Global Coalition supports Yemeni Campaign for the ICC : Sana’a Conference Discusses the International Criminal Court

An international coalition of more than 2000 NGOS have joined the nascent Yemeni Coalition for the ICC to promote Yemen’s support of this new global Court.

The International Federation for Human Rights (FIDH) together with the NGO Coalition for the ICC (New York) and the Sister’s Arab Forum for Human Rights, a Yemeni NGO, is organizing a two-days meeting in Sana’a on 7 and 8 January 2004 to discuss Yemen’s ratification of the ICC treaty.

The two-day roundtable will gather representatives from Yemeni civil society as well as members of parliament and media, with the objective of strengthening the Yemeni Coalition for the ICC and advance campaign for Yemen’s ratification of the ICC Statute. In an open-forum setting, Yemeni participants will discuss background information and receive training with regards to the jurisdiction of the ICC, strengthen local knowledge about the Court and share the documents and campaign tools. The roundtable will also provide an opportunity for Yemeni civil society voices in the Yemen’s ICC ratification and implementation process.

The ICC, an independent treaty based body, is the first permanent court capable of trying individuals accused of genocide, crimes against humanity and war crimes. It is the first international Court with the power to hold individuals accountable regardless of rank or power. It is also the first such court with the ability to initiate investigations from non-state actors without a referral by the United Nations or an ICC member State. Located in The Hague, The Netherlands, the ICC began its jurisdiction on July 1, 2002, and has recently elected its eighteen judges, prosecutor and deputy prosecutor.

In the Middle East, the ICC enjoys strong support from Jordan, the only Arab country being a member State and whose Ambassador to the United Nations currently serves as the President of the ICC’s 92 member Assembly of States Parties. The Middle East is also represented by Her Majesty Queen Rania al-Abdallah of Jordan, recently elected to the ICC’s seven-member board of directors for the Victims’ Trust Fund. Twelve countries in the region, including Yemen, have signed but not ratified the treaty.

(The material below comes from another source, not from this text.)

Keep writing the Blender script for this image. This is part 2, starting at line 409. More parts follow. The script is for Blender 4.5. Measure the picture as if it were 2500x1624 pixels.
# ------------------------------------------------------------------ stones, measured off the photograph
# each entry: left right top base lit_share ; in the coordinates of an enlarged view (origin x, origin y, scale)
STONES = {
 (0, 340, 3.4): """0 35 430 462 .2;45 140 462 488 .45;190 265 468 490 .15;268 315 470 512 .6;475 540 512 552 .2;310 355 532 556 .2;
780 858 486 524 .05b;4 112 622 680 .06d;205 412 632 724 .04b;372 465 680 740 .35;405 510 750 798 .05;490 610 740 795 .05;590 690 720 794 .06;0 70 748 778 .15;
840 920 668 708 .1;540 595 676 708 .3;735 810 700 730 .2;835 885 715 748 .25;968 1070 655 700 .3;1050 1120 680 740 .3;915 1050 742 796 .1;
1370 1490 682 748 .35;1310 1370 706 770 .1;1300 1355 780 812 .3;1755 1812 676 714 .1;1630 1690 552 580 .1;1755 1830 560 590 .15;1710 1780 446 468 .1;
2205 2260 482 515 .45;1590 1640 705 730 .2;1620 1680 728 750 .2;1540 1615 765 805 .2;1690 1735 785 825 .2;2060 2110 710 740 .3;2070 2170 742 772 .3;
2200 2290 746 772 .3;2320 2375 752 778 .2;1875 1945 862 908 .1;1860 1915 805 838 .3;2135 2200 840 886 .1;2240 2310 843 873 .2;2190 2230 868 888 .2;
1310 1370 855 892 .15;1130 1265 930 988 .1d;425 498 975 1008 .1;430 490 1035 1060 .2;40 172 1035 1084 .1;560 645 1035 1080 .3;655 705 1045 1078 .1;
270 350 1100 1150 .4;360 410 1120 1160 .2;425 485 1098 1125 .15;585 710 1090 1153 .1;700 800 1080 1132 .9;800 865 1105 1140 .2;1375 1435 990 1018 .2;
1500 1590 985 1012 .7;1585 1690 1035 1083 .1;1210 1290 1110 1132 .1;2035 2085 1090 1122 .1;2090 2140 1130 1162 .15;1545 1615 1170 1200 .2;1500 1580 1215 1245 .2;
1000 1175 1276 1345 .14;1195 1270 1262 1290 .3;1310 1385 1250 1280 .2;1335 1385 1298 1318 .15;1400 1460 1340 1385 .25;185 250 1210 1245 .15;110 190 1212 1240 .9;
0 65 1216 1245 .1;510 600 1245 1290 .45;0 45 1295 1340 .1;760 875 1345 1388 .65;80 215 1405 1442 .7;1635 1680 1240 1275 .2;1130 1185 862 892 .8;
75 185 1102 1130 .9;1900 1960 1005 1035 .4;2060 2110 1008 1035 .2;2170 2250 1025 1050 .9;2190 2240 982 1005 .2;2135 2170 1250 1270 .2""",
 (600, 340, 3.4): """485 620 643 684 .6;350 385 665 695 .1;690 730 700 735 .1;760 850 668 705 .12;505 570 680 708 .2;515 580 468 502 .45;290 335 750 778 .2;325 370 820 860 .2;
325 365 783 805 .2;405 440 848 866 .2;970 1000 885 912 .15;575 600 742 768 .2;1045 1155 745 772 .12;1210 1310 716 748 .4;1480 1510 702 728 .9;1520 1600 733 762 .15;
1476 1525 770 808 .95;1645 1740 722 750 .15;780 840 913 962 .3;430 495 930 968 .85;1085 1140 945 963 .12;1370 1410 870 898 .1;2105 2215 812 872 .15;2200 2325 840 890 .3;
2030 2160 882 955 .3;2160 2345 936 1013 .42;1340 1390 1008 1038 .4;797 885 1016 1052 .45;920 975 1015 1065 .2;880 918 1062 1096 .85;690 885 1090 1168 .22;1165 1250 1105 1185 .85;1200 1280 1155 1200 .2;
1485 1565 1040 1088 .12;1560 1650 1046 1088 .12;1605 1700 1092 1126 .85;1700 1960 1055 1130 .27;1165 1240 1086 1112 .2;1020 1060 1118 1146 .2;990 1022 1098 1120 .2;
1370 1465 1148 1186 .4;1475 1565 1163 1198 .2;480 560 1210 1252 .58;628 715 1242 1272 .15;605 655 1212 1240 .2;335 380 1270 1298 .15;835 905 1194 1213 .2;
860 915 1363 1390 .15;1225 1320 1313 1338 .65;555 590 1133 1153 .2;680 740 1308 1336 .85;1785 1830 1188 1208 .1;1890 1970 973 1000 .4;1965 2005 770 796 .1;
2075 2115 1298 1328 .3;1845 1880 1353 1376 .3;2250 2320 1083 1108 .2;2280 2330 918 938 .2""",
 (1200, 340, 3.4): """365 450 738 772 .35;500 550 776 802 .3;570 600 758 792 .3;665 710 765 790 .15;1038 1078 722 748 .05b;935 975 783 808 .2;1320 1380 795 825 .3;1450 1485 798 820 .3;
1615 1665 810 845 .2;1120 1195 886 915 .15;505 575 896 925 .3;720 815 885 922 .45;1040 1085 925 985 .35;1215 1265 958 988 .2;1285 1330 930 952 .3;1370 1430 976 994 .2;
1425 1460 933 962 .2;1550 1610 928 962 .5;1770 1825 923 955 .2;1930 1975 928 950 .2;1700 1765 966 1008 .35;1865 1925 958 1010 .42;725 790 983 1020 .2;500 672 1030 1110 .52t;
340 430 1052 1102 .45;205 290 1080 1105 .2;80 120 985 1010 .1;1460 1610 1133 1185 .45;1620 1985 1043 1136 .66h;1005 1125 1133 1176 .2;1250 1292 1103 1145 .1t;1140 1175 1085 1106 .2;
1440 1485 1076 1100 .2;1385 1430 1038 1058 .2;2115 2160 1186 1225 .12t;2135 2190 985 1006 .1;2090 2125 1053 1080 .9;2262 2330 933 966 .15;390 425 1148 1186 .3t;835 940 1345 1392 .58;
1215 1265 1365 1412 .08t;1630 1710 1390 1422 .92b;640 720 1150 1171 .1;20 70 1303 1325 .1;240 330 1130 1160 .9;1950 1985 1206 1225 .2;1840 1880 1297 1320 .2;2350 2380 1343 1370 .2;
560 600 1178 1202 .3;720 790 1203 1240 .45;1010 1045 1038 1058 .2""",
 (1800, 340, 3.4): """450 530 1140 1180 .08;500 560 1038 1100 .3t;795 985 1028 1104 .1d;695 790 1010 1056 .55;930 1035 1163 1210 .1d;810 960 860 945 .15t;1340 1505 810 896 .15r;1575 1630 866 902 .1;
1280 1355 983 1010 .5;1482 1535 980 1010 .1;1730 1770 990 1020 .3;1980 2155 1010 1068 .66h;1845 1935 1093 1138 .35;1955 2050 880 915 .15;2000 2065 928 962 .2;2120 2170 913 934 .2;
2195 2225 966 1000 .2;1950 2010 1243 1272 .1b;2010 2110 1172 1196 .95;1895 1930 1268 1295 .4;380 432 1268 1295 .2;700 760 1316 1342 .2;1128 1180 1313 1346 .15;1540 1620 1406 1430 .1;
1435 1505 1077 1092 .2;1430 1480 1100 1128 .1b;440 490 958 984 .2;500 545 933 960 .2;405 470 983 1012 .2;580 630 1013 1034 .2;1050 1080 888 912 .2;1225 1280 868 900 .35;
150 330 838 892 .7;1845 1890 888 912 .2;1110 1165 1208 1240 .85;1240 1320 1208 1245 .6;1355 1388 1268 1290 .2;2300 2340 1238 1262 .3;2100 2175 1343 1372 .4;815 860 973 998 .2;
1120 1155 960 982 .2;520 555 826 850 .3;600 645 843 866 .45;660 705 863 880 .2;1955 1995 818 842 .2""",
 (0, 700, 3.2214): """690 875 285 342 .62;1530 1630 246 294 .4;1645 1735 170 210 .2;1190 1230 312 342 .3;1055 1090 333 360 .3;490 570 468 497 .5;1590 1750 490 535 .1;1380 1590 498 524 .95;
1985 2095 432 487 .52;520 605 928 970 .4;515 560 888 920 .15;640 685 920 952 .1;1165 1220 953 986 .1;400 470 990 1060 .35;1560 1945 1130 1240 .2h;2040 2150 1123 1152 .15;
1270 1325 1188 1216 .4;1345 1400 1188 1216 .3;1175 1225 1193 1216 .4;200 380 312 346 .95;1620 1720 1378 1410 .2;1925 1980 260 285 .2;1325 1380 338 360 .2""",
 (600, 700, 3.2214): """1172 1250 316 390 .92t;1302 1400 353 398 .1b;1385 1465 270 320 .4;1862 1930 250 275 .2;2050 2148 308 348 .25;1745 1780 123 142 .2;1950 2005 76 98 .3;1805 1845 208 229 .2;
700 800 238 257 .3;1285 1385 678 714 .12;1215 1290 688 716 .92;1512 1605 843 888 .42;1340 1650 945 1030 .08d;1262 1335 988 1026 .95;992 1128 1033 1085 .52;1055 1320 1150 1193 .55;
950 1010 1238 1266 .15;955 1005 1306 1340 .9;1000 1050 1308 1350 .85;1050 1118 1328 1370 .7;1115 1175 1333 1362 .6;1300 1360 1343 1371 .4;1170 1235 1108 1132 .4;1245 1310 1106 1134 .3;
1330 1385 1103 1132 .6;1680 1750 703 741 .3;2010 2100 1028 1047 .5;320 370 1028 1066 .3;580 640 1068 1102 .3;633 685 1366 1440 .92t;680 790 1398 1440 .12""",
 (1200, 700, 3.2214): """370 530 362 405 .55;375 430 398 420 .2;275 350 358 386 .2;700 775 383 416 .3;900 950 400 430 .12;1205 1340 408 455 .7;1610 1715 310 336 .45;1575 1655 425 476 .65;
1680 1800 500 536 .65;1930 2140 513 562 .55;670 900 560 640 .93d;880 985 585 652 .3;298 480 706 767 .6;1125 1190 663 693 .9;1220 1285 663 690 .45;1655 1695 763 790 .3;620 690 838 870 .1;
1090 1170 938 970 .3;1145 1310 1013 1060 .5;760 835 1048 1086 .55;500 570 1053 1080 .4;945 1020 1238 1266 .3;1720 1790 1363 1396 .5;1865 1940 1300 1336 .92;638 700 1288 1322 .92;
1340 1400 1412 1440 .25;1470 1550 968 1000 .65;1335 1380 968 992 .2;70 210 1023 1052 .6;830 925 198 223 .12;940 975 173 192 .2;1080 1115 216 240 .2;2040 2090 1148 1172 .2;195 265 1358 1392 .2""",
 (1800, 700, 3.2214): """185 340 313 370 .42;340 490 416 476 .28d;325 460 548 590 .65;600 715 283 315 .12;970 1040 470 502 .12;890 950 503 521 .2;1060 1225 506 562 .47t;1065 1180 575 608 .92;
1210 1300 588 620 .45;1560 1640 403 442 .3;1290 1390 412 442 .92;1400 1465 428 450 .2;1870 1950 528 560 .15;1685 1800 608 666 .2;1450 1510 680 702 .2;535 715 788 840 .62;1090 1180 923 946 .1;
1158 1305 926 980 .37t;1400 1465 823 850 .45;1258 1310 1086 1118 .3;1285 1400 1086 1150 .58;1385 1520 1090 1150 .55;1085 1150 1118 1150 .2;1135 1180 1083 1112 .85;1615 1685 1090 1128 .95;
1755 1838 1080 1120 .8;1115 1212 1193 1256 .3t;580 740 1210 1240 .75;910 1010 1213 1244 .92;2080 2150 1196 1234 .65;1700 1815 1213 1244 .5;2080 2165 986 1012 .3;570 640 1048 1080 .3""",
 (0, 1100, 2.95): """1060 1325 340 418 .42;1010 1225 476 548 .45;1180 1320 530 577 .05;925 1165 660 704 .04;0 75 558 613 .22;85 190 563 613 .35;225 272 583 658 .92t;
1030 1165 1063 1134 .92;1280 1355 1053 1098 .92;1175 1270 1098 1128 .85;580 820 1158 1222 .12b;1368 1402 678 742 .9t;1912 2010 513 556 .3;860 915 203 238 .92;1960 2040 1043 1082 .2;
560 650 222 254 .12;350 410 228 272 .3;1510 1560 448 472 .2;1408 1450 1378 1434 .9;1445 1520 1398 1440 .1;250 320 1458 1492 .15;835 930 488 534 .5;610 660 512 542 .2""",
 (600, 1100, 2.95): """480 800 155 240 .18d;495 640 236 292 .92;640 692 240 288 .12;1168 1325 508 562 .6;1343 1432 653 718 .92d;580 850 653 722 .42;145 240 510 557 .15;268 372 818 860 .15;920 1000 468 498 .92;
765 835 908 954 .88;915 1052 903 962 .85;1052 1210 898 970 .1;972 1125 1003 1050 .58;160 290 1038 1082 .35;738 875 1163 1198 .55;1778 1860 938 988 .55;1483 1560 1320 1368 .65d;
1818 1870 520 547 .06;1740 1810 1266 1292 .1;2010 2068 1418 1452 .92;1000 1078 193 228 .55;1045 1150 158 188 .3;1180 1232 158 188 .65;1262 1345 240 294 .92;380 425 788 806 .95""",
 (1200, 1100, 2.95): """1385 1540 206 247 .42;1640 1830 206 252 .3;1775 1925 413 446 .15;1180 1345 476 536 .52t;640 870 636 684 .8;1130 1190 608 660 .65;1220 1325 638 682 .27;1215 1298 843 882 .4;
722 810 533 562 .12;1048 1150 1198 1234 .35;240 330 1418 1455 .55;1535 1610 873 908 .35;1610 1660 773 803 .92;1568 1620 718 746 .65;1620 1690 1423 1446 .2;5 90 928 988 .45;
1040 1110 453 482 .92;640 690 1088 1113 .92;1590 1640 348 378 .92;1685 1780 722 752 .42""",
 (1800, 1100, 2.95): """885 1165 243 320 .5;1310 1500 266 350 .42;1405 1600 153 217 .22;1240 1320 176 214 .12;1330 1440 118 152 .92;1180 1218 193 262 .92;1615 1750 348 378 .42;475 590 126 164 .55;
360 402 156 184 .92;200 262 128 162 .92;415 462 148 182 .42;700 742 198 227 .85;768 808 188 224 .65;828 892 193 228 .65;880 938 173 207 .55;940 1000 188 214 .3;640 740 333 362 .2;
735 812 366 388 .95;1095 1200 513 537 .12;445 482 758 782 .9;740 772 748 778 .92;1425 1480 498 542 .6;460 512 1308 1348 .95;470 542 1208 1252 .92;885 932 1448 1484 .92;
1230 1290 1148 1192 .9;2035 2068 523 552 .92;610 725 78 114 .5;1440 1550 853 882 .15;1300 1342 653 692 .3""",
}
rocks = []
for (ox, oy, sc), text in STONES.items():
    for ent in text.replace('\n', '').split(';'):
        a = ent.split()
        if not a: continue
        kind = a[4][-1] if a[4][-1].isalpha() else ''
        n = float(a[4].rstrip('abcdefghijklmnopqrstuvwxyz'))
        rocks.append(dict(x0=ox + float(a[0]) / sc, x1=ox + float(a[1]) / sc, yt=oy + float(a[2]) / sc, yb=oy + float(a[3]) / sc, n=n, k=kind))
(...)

By ratifying the Rome statute, Yemen would find itself among countries with encouraging human rights records, which support accountability at the global level, and the rule of law. Yemen’s recent commitments to strengthening human rights have been an important step: from the creation of a ministry for human rights currently led by a woman, to supporting a culture of participatory democracy among civil society. Undoubtedly, the Yemeni Coalition has a crucial role to play in raising awareness and understanding of the ICC in Yemen, and in partnership with the government, in drafting ratification and implementation legislation.